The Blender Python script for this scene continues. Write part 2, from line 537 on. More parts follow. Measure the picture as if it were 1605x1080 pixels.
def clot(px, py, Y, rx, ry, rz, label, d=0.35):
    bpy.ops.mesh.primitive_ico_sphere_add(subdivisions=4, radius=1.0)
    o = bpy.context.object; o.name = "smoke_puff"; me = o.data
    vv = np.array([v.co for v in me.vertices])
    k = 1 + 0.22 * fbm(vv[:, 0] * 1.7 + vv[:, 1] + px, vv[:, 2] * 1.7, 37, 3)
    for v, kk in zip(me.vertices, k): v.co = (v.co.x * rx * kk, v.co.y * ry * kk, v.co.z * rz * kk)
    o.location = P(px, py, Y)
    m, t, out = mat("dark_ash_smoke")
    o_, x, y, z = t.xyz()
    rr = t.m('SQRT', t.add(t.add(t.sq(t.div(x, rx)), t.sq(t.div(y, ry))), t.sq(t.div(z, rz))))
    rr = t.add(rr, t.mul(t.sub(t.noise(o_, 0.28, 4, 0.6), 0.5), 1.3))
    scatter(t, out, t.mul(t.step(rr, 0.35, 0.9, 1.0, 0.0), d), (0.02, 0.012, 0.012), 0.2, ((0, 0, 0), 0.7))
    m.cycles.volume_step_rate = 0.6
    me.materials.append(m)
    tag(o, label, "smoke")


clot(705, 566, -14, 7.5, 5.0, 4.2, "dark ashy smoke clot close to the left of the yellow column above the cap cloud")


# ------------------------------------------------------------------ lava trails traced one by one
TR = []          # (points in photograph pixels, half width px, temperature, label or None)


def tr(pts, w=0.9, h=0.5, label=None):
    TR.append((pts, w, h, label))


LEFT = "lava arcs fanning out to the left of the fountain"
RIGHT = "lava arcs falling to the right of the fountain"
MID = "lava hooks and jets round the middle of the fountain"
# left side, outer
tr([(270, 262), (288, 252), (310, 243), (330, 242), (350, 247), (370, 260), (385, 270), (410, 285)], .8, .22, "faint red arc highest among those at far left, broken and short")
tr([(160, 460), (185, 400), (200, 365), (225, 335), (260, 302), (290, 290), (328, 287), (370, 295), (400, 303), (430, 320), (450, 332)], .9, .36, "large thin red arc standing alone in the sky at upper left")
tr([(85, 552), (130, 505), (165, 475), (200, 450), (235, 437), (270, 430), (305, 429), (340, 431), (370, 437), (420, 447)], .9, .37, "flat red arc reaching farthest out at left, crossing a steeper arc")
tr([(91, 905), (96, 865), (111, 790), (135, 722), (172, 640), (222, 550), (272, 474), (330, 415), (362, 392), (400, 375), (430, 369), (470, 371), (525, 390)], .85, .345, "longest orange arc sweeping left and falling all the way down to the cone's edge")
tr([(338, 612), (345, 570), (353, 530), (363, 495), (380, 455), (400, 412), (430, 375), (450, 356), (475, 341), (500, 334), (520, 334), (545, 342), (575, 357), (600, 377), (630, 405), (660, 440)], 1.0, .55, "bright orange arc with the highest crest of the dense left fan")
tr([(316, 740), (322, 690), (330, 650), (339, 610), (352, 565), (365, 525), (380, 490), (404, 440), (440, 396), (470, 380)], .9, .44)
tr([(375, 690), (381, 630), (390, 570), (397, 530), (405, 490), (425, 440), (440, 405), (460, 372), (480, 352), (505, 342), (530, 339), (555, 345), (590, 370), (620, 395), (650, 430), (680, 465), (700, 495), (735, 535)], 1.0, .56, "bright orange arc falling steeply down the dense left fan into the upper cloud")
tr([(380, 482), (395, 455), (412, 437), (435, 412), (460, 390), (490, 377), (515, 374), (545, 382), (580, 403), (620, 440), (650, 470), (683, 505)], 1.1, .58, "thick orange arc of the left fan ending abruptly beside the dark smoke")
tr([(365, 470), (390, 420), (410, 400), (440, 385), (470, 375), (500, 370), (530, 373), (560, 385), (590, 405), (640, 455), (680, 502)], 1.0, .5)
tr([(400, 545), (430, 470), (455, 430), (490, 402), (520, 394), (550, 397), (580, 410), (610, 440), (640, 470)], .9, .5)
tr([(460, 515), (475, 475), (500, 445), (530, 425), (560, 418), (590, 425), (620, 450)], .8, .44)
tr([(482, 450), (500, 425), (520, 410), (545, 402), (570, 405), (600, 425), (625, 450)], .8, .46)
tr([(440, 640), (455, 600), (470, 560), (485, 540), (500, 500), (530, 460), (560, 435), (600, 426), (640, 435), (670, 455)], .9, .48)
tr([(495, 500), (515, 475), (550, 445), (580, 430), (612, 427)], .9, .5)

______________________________

> [Required work]: Each line above is to be repeated exactly.

> [Task response]:
The Blender Python script for this scene continues. Write part 2, from line 537 on. More parts follow. Measure the picture as if it were 1605x1080 pixels.
def clot(px, py, Y, rx, ry, rz, label, d=0.35):
    bpy.ops.mesh.primitive_ico_sphere_add(subdivisions=4, radius=1.0)
    o = bpy.context.object; o.name = "smoke_puff"; me = o.data
    vv = np.array([v.co for v in me.vertices])
    k = 1 + 0.22 * fbm(vv[:, 0] * 1.7 + vv[:, 1] + px, vv[:, 2] * 1.7, 37, 3)
    for v, kk in zip(me.vertices, k): v.co = (v.co.x * rx * kk, v.co.y * ry * kk, v.co.z * rz * kk)
    o.location = P(px, py, Y)
    m, t, out = mat("dark_ash_smoke")
    o_, x, y, z = t.xyz()
    rr = t.m('SQRT', t.add(t.add(t.sq(t.div(x, rx)), t.sq(t.div(y, ry))), t.sq(t.div(z, rz))))
    rr = t.add(rr, t.mul(t.sub(t.noise(o_, 0.28, 4, 0.6), 0.5), 1.3))
    scatter(t, out, t.mul(t.step(rr, 0.35, 0.9, 1.0, 0.0), d), (0.02, 0.012, 0.012), 0.2, ((0, 0, 0), 0.7))
    m.cycles.volume_step_rate = 0.6
    me.materials.append(m)
    tag(o, label, "smoke")


clot(705, 566, -14, 7.5, 5.0, 4.2, "dark ashy smoke clot close to the left of the yellow column above the cap cloud")


# ------------------------------------------------------------------ lava trails traced one by one
TR = []          # (points in photograph pixels, half width px, temperature, label or None)


def tr(pts, w=0.9, h=0.5, label=None):
    TR.append((pts, w, h, label))


LEFT = "lava arcs fanning out to the left of the fountain"
RIGHT = "lava arcs falling to the right of the fountain"
MID = "lava hooks and jets round the middle of the fountain"
# left side, outer
tr([(270, 262), (288, 252), (310, 243), (330, 242), (350, 247), (370, 260), (385, 270), (410, 285)], .8, .22, "faint red arc highest among those at far left, broken and short")
tr([(160, 460), (185, 400), (200, 365), (225, 335), (260, 302), (290, 290), (328, 287), (370, 295), (400, 303), (430, 320), (450, 332)], .9, .36, "large thin red arc standing alone in the sky at upper left")
tr([(85, 552), (130, 505), (165, 475), (200, 450), (235, 437), (270, 430), (305, 429), (340, 431), (370, 437), (420, 447)], .9, .37, "flat red arc reaching farthest out at left, crossing a steeper arc")
tr([(91, 905), (96, 865), (111, 790), (135, 722), (172, 640), (222, 550), (272, 474), (330, 415), (362, 392), (400, 375), (430, 369), (470, 371), (525, 390)], .85, .345, "longest orange arc sweeping left and falling all the way down to the cone's edge")
tr([(338, 612), (345, 570), (353, 530), (363, 495), (380, 455), (400, 412), (430, 375), (450, 356), (475, 341), (500, 334), (520, 334), (545, 342), (575, 357), (600, 377), (630, 405), (660, 440)], 1.0, .55, "bright orange arc with the highest crest of the dense left fan")
tr([(316, 740), (322, 690), (330, 650), (339, 610), (352, 565), (365, 525), (380, 490), (404, 440), (440, 396), (470, 380)], .9, .44)
tr([(375, 690), (381, 630), (390, 570), (397, 530), (405, 490), (425, 440), (440, 405), (460, 372), (480, 352), (505, 342), (530, 339), (555, 345), (590, 370), (620, 395), (650, 430), (680, 465), (700, 495), (735, 535)], 1.0, .56, "bright orange arc falling steeply down the dense left fan into the upper cloud")
tr([(380, 482), (395, 455), (412, 437), (435, 412), (460, 390), (490, 377), (515, 374), (545, 382), (580, 403), (620, 440), (650, 470), (683, 505)], 1.1, .58, "thick orange arc of the left fan ending abruptly beside the dark smoke")
tr([(365, 470), (390, 420), (410, 400), (440, 385), (470, 375), (500, 370), (530, 373), (560, 385), (590, 405), (640, 455), (680, 502)], 1.0, .5)
tr([(400, 545), (430, 470), (455, 430), (490, 402), (520, 394), (550, 397), (580, 410), (610, 440), (640, 470)], .9, .5)
tr([(460, 515), (475, 475), (500, 445), (530, 425), (560, 418), (590, 425), (620, 450)], .8, .44)
tr([(482, 450), (500, 425), (520, 410), (545, 402), (570, 405), (600, 425), (625, 450)], .8, .46)
tr([(440, 640), (455, 600), (470, 560), (485, 540), (500, 500), (530, 460), (560, 435), (600, 426), (640, 435), (670, 455)], .9, .48)
tr([(495, 500), (515, 475), (550, 445), (580, 430), (612, 427)], .9, .5)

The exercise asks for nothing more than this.